One of the topics I’ve continually hovered around since I began focusing on Wes Anderson’s work is what I refer to as the “slightly fake aspect” of The Life Aquatic. (A reference to Jane’s opinion of Steve’s new film that “aspects of it seem slightly fake.” To which Steve responds by pointing his Glock at her and saying, “Does this seem fake?”) My essay last week, WES ANDERSON, NOSTALGIA, AND THE 11 YEAR OLD POINT OF VIEW, touched on the issue and prompted House Next Door contributor Ryland Walker Knight to send me a paper he recently wrote entitled THE STAGED LIFE GENRE: IT’S ALL REALLY HAPPENING. You should download it.
Although I don’t agree with Knight that The Life Aquatic is in any way non-narrative, he does a brilliant job of making his points about the disruptive elements of Anderson’s mise-en-scene here— specifically everything that is “staged” (a word that takes on a useful multiplicity of meanings in Knight’s hands.) And, though I could go my whole life without reading another piece of film theory that sites Plato’s allegory of the Cave, Knight avoids the usual clap-trap about the seductive power of images and uses it—along with a reading of Stanley Cavell—as a thought-provoking theoretical base for his paper.
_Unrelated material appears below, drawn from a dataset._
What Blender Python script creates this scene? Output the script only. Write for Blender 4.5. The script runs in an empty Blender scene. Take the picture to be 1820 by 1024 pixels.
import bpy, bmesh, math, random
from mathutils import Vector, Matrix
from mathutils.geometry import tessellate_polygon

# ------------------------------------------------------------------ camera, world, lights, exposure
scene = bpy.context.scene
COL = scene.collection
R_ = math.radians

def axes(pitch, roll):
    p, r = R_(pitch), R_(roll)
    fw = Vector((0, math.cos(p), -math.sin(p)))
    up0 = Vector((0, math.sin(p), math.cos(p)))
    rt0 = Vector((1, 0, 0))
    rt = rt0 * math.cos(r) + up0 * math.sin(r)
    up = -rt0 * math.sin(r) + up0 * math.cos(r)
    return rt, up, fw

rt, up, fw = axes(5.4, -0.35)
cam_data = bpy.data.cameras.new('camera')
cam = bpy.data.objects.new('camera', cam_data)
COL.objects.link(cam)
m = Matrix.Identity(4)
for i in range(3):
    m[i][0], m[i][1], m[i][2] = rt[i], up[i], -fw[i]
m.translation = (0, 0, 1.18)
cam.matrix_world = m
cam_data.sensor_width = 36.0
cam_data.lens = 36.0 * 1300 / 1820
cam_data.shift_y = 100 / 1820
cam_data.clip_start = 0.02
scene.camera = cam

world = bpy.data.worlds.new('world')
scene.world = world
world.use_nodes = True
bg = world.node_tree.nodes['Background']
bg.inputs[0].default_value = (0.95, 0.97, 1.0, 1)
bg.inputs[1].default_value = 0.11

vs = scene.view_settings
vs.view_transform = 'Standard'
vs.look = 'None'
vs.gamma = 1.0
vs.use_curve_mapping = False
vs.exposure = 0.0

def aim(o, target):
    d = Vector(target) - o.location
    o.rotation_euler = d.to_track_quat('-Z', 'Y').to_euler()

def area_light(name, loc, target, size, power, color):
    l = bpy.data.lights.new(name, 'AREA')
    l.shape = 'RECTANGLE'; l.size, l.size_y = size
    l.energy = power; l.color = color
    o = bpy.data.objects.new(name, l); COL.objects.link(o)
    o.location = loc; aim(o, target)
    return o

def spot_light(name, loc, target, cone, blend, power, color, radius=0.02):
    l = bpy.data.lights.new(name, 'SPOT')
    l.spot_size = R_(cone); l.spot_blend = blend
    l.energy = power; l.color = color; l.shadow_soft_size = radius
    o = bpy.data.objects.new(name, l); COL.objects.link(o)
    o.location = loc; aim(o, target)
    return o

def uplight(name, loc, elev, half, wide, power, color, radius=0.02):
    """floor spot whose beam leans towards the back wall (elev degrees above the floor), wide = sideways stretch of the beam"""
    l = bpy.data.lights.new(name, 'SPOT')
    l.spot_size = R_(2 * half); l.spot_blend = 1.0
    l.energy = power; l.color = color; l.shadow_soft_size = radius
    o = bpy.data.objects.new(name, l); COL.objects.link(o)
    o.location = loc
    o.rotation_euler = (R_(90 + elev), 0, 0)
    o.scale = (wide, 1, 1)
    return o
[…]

Knight puts the ideas he develops to brilliant use in the dissection of The Life Aquatic, but his mention of Inland Empire and Mulholland Dr. seems perfunctory and underdeveloped. Knight’s paper is less successful as an elucidation of a new genre than it is as a memoir of the changing attitudes of one person towards a piece of art over time. I think I have a lot more to say about this essay. Perhaps if I can get my head around the “slightly fake aspect” of The Life Aquatic I’ll return to Mr. Knight’s ideas.